Весомость этих слов в сцене состоит в том, что они здесь, в этой сцене, — единственный ключ к внутреннему миру главного героя романа, и нужно отдать себе отчет в том, что ключ этот — слишком миниатюрный для эпизода, который наполнен такой мощной силой. Этот ключ или ключик легко теряется из виду, и потому он не столько открывает перед нами внутренний мир героя, сколько указывает на него, — мы не видим, не наблюдаем героя, а можем только заключить о таких-то чертах его характера. Но это как раз типично для Штифтера, особенно для позднего. В романе «Витико» то, что можно было бы назвать характерами, сузилось до тоненькой полоски, — и эта тоненькая полоска — верхний слой их сознания, соседствующий с идеальным и приобщенный к идеальному. Но узенькая полоска концентрирует в себе полнейшую ясность. Поступки очевидны, однозначны, честны, последовательны, слова ясны, убедительны, четки, память — тверда; человек в полном обладании самим собою. Как вся жизнь героя протекает на гребне возможного для него, так и все слова его полны напряжения, в котором кристаллизуется пламя души и всякое волнение обретает уже неиндивидуальную четкость контуров. Герой одновременно прозрачен и темен; как он выражает себя в словах и поступках — недвусмысленно ясно, и он во всем знает себя; но за словами и делами остается еще глубина: мы знаем, что глубина есть, но не знаем, что в этой глубине. Видимое лежит на ладони, — в остальном герой Штифтера зашифровывает себя. Сама ясность зашифровывает, словно лед, скрывающий течение воды.

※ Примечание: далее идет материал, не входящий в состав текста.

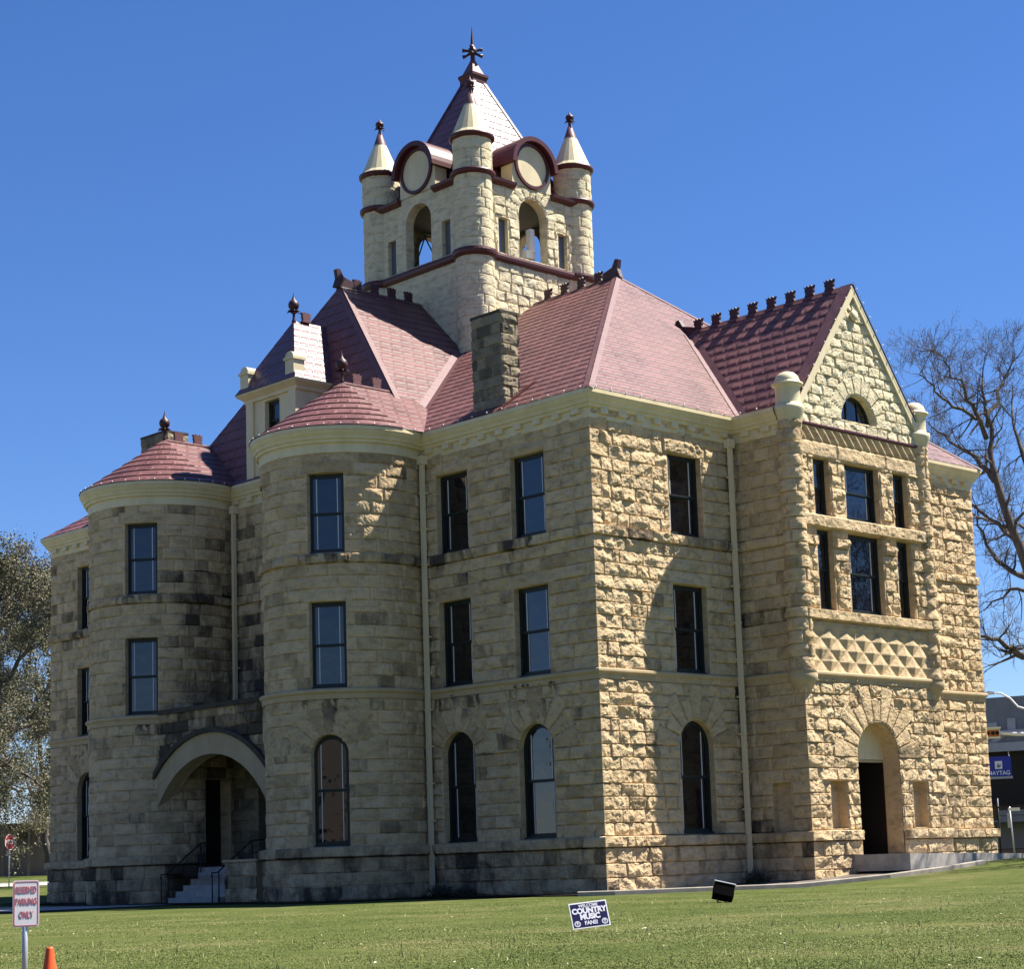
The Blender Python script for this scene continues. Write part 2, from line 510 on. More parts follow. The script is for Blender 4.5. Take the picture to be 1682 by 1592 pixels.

Уже в гораздо более раннем рассказе «Турмалин», в первой редакции называвшемся «Привратник в господском доме», история человека рассказана только через вещи, окружающие его; это психологический рассказ, но не о переживаниях людей, а о странных и уже вполне объективных следствиях переживаний, семейная драма изложена в нескольких строках. «Витико» — крайний пример, и не только для Штифтера:

«— Я хотела тебя увидеть, — сказала Берта, — и когда я увидела тебя, ты был мне люб.

И когда я увидел тебя, ты тоже была мне люба, — сказал Витико. — Мы оба были дети.

Да, но до тебя я видела прекрасных рыцарей и юношей, и ни один не был мне люб, — ответила Берта.

И я до тебя видел прекрасных дев и девушек, и ни одна не была мне люба, — сказал Витико.